** Begin RECORDED DATA **
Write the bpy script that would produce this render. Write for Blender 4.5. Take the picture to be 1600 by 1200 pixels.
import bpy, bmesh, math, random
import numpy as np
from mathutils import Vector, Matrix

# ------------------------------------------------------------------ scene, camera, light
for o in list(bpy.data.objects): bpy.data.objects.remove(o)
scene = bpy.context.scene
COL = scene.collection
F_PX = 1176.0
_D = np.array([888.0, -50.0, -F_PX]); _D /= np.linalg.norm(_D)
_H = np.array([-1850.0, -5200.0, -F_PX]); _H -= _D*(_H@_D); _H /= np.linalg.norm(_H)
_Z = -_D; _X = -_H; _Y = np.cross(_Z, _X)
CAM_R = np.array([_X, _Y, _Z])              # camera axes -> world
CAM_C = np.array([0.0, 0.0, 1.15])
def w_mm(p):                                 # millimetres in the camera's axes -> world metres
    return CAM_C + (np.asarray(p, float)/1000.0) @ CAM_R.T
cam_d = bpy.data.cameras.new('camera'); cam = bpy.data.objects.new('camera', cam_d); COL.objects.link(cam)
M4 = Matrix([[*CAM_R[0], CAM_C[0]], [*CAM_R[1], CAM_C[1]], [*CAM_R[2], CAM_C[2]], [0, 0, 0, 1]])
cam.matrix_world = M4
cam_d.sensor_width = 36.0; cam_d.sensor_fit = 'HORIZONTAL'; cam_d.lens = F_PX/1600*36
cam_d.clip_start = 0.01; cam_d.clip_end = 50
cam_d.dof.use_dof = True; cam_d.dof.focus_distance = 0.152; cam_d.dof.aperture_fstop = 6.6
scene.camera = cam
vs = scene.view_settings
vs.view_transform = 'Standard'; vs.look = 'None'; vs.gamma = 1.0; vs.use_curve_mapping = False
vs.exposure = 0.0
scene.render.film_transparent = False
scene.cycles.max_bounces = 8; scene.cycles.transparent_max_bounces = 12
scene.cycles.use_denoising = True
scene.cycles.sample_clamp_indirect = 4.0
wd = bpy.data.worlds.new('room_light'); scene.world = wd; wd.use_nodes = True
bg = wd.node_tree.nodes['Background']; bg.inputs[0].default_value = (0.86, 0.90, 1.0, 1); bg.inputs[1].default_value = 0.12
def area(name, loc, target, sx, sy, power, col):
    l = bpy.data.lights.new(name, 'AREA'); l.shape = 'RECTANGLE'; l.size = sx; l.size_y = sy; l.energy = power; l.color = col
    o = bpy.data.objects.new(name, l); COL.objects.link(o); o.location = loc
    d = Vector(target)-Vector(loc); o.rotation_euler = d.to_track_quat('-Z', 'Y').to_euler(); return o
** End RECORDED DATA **
BRIEF:
Extract the first line above and each line after it up to and including the one with "from mathutils import Vector, Matrix", please, exactly and with nothing else.

THE RESULT:
Write the bpy script that would produce this render. Write for Blender 4.5. Take the picture to be 1600 by 1200 pixels.
import bpy, bmesh, math, random
import numpy as np
from mathutils import Vector, Matrix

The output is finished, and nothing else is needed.